An Old Guy's Random Rememberings #10

NEW MEXICO’S BABES
8/8/00

A year or so ago, some people in Taos took a perfectly good trinket shop and replaced it with a gallery called the Blue Rain Gallery, a very high-end establishment that I’d never be able to patronize. I swore that just for spite, I'd never set foot in that gallery. That should surely teach them a lesson.

Thursday morning, however, I was looking at a New Mexico magazine while waiting for my wife to get ready to go to our daily dose of “Georgia O’Keeffe Country”, and noticed an article about an artist by the name of Margarete Bagshaw-Tindel who would be visiting at the Blue Rain later this month.

Forty years ago, at about this time of year, after my wife and I, along with our very young first daughter, had made a trip to Albuquerque and become enchanted with the "Land Of Enchantment", I had seen an article about a Santa Clara Indian artist named Pablita Velarde, who did not impress me all that much as an artist, but she certainly was a looker! We later moved to Santa Fe, and I began to hope to run into Pablita Velarde in person some day. It never happened.

About fifteen years later, in 1975, I read an article in New Mexico magazine about another artist, Helen Hardin, who was Pablita's daughter. I can't remember Helen's art at all, only that she was even more a beauty than her mother.

Now we are at last Thursday, and I'm looking at the article which shows Margarete Bagshaw-Tindel, Helen's daughter, with her grandmother, Pablita, who is now 83 years old. Not only is Margarete a fine looking woman, but she is an extremely talented artist that I'll always remember.

When it came time to “discuss my feelings” about Georgia O’Keeffe (I was in a class with about seven women, and no other men), I revealed that I had first seen Georgia in an Ansel Adams photo with some man (Orville Cox) whose name I can never remember, and was not sure I knew which was which.

I told my "classmates" as we sat around a table at Abiquiu Inn, a couple of miles from Georgia's winter residence, that if Margarete Bagshaw-Tindel had been painting her kind of work at the time I was in college (which would have to have been when her grandmother was 38 and her mother was 12), I would have understood what my instructors were trying to teach me, and I’d be a better man today.

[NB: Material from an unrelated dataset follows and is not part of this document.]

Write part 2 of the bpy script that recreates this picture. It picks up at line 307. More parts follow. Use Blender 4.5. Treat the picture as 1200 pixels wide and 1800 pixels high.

They all giggled, but I really was serious. With access to those paintings, I could have gotten the insight I needed to better understand what I was doing in college.

And as a bonus, Margarete Bagshaw-Tindel was a babe, just like her mother and grandmother.

Added Jan 31, 2009
As I contemplate these three generations of New Mexican beauties (and surely by now Margarete should also have a grown daughter), I have to marvel at what an old guy I've become.

Post Script
Research indicates that Margarete's daughter Helen will be about 20 now, and without seeing her, I'll have to believe she's continuing the family tradition of beauty. She has no interest in becoming an artist (but she's still six years younger than her mother was when she decided to try her hand at art, and that had been only nine years before Margarete came to my attention).